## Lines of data
========================================
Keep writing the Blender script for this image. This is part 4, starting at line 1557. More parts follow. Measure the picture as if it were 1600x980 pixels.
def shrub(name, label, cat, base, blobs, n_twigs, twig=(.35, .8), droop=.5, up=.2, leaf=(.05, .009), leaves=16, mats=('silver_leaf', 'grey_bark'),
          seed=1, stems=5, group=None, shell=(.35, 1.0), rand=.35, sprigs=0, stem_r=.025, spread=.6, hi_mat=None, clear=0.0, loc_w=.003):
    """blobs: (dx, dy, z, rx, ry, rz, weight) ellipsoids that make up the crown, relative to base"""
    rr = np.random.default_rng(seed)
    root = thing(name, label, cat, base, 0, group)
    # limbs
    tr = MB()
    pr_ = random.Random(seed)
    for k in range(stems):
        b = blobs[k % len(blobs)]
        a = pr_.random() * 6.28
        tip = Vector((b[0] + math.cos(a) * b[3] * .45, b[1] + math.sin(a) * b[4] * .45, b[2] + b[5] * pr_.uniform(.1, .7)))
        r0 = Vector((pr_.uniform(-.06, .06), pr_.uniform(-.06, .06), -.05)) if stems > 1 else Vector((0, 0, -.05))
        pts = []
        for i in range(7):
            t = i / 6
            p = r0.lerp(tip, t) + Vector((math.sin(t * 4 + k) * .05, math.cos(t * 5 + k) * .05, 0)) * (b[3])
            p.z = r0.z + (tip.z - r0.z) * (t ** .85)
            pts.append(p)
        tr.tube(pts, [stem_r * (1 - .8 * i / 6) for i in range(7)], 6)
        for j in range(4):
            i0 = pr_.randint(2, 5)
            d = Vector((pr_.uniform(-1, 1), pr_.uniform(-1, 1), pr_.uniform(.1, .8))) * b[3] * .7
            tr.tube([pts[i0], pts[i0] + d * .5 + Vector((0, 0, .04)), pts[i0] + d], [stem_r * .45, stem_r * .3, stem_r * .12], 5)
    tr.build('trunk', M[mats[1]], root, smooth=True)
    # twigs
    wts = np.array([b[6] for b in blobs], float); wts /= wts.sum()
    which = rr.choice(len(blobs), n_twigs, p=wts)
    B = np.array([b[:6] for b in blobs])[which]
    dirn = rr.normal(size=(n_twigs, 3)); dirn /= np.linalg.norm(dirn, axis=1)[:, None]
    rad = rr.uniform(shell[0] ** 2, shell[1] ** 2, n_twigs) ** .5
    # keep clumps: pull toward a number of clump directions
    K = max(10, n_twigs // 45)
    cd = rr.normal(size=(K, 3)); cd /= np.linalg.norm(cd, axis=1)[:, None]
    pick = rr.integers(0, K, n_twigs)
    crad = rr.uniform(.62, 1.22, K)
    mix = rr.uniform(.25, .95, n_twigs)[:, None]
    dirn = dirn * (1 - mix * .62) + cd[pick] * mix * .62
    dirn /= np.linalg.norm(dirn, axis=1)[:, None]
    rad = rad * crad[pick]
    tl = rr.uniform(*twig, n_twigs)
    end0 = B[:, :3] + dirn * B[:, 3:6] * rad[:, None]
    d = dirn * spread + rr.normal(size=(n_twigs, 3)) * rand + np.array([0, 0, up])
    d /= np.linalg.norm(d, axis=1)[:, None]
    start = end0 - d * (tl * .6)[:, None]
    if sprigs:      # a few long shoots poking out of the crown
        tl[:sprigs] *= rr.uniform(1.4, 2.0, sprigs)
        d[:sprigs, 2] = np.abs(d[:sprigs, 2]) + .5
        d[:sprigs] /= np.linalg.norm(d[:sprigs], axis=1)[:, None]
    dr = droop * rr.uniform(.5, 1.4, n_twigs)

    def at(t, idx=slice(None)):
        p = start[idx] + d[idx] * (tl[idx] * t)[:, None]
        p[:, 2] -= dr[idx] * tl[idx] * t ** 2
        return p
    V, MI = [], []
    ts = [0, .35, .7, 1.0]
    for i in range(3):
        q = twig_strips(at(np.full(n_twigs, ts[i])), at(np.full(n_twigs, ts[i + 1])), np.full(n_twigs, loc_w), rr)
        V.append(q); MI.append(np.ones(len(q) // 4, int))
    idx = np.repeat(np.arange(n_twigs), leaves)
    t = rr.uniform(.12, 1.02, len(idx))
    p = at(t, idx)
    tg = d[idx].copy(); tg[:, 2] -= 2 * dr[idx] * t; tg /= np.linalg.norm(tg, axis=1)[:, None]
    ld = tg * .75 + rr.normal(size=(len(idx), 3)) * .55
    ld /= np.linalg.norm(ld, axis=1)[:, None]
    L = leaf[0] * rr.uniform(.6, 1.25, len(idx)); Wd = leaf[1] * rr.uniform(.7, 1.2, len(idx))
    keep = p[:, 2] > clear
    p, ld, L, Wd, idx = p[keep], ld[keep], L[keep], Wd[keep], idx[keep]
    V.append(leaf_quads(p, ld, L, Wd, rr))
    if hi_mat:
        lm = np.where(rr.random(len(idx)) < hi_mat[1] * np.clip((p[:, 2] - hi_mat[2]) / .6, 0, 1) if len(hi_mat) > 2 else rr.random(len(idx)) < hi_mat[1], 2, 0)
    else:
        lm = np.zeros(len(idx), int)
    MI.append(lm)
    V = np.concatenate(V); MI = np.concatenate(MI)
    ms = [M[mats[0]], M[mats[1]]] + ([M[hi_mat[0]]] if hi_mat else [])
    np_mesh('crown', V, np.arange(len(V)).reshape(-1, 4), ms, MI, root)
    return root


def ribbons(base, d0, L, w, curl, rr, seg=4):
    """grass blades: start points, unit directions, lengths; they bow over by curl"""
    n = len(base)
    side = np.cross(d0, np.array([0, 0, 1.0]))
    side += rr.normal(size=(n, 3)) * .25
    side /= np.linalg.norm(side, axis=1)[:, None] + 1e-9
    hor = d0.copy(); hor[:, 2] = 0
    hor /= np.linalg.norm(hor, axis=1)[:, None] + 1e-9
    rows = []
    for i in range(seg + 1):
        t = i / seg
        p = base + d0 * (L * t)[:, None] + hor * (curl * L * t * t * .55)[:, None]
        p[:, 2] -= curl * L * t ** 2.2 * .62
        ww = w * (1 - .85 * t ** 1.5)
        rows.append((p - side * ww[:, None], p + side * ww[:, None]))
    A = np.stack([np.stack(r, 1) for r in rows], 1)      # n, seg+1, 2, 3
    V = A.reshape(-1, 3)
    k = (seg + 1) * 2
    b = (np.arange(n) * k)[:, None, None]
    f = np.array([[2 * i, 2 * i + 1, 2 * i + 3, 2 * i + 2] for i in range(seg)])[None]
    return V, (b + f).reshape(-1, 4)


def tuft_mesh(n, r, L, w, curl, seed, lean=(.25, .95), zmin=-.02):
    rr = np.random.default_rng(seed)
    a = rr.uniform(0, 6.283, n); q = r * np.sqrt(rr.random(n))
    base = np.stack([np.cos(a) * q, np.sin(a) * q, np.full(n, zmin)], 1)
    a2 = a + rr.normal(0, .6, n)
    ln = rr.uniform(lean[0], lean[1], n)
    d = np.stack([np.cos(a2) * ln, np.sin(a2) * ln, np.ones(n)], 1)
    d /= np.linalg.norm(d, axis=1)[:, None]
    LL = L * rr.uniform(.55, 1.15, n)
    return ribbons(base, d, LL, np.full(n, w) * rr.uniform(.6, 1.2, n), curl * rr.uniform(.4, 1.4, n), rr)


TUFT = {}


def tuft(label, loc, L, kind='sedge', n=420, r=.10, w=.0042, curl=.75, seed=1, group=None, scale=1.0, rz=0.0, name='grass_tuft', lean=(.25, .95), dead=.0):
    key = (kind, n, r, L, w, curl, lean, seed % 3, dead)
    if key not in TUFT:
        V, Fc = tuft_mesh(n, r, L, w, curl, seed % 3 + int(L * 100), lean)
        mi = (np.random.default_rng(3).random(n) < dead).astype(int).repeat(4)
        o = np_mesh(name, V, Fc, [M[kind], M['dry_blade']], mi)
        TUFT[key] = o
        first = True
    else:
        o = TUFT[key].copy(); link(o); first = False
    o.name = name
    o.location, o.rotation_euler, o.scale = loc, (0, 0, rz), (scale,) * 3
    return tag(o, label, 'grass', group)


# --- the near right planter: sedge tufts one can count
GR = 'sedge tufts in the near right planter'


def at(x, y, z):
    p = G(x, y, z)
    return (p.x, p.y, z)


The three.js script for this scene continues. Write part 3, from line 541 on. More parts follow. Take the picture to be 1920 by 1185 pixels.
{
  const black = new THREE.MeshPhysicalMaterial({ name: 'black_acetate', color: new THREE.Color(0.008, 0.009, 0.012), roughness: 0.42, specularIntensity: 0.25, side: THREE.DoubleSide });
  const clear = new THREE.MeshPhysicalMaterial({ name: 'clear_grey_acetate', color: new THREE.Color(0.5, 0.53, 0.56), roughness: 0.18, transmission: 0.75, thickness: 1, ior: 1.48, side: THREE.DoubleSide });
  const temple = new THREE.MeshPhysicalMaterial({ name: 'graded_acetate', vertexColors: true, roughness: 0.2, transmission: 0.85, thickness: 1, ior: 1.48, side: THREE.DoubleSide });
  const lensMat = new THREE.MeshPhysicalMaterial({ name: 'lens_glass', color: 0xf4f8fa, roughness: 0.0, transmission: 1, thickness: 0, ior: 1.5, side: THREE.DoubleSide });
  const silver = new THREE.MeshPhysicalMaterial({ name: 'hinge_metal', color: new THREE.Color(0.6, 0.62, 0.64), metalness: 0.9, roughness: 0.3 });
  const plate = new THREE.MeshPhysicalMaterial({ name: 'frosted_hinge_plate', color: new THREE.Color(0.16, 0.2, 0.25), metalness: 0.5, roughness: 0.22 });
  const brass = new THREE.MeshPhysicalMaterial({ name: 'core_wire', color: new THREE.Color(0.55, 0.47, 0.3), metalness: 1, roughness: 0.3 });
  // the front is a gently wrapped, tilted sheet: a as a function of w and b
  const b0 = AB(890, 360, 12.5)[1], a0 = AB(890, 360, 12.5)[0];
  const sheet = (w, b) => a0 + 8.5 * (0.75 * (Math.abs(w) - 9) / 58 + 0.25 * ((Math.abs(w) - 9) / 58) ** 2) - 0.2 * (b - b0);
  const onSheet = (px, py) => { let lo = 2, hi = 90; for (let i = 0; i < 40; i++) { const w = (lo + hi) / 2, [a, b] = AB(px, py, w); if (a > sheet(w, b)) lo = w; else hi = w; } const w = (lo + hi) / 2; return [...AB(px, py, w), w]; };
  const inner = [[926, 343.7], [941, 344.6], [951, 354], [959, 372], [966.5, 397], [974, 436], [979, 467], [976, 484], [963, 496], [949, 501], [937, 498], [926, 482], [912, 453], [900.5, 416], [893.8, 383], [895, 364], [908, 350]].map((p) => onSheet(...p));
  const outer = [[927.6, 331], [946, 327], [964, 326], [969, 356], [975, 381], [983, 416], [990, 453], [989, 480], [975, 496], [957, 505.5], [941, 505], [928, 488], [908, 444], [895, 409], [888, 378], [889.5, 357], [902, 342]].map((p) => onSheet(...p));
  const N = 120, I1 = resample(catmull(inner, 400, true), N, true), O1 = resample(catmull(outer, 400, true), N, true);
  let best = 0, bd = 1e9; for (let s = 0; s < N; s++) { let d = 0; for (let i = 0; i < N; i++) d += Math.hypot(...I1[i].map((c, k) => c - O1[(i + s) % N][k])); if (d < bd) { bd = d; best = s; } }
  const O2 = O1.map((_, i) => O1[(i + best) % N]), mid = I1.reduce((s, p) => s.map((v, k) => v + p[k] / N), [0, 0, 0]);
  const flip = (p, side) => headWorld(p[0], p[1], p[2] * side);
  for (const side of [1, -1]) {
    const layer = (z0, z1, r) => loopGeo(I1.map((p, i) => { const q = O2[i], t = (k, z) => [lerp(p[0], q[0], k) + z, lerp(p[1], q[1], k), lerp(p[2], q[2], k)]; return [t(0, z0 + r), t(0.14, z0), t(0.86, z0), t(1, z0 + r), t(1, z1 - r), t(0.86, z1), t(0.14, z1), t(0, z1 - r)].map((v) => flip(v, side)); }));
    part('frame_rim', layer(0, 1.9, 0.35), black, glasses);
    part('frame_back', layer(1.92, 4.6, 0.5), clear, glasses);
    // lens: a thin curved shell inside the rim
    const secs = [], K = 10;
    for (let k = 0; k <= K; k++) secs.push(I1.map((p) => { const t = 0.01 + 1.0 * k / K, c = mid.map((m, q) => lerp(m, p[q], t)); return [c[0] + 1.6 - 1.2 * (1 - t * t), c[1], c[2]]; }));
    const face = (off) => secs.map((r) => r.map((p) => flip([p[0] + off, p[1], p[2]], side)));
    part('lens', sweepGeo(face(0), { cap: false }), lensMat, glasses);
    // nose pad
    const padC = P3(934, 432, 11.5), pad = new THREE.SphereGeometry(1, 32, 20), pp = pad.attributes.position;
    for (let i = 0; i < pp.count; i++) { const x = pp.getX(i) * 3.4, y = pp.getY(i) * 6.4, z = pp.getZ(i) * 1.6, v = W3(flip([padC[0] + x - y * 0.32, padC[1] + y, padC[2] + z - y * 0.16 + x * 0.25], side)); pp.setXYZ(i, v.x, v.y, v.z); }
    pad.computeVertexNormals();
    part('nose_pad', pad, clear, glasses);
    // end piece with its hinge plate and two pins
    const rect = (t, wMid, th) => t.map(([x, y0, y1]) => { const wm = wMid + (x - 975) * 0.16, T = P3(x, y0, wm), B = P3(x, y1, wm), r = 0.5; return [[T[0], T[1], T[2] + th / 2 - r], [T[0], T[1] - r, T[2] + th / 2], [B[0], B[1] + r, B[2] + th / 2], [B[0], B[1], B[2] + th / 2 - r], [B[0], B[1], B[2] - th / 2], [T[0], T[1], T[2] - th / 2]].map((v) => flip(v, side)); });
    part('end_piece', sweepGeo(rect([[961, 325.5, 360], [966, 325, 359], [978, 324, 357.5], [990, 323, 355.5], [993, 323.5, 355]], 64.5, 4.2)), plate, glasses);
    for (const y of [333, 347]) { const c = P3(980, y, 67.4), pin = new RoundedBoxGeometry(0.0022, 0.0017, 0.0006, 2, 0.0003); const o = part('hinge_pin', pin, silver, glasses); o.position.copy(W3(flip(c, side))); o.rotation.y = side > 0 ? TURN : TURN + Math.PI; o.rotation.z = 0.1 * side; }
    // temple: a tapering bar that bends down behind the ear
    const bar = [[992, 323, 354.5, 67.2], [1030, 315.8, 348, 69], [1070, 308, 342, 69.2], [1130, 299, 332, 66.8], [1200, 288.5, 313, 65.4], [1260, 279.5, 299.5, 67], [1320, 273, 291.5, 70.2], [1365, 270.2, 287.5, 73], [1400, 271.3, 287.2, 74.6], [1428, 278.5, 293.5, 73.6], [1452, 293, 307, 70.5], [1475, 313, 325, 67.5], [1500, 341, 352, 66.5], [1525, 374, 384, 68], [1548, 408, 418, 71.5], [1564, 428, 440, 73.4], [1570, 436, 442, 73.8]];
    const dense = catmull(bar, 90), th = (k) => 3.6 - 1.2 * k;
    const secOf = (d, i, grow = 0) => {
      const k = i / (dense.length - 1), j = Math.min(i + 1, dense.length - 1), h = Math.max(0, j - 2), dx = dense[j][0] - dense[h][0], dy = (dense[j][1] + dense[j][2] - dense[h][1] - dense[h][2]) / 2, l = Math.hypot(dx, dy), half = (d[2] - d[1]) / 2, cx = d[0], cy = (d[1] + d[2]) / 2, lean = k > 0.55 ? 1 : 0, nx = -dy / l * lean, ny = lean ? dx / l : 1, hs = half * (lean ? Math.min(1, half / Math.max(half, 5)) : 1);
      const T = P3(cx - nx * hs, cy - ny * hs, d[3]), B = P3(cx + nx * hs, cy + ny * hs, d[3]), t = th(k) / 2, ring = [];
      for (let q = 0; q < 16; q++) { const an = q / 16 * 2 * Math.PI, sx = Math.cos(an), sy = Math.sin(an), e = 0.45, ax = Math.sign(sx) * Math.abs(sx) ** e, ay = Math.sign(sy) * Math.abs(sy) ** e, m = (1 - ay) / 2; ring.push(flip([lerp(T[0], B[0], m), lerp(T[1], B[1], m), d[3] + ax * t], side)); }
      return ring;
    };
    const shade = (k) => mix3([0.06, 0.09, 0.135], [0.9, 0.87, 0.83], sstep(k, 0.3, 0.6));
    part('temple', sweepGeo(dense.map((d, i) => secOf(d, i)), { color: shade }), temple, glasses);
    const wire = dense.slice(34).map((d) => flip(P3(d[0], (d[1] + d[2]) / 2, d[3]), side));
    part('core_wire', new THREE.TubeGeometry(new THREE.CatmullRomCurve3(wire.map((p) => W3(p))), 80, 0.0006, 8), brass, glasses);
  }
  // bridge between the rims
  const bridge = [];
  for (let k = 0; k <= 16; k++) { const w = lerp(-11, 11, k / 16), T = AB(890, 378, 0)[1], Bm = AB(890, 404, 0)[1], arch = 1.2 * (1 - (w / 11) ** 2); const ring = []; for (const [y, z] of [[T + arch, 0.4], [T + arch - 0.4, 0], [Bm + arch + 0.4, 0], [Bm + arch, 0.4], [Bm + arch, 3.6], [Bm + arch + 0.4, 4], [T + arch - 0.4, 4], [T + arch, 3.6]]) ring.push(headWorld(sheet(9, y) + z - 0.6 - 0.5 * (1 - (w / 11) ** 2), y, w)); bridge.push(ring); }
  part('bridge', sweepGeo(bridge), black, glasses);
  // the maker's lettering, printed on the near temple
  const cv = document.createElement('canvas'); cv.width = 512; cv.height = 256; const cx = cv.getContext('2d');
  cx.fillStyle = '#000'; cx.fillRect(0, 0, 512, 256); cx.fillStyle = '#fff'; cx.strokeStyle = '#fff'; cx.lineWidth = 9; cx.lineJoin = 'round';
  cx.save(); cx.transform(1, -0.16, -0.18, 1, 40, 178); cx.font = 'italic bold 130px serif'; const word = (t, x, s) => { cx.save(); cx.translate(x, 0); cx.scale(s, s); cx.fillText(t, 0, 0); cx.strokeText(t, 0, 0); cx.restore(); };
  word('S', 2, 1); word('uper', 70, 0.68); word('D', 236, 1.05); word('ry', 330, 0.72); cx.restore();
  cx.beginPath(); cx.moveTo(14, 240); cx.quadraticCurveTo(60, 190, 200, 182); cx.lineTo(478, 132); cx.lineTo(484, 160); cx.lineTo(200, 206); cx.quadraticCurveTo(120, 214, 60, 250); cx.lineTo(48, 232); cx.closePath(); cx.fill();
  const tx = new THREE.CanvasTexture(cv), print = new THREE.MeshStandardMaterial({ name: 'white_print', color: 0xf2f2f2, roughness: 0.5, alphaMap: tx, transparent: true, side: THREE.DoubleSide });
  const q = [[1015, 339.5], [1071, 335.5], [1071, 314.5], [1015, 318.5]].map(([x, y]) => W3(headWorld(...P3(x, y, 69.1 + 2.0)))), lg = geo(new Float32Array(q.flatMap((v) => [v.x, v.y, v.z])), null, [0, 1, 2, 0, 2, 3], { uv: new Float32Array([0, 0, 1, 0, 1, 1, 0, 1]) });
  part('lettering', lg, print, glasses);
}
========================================
## Exercise goal
Return only the number of lines in the data above that include the word "script".

## Answer in full
2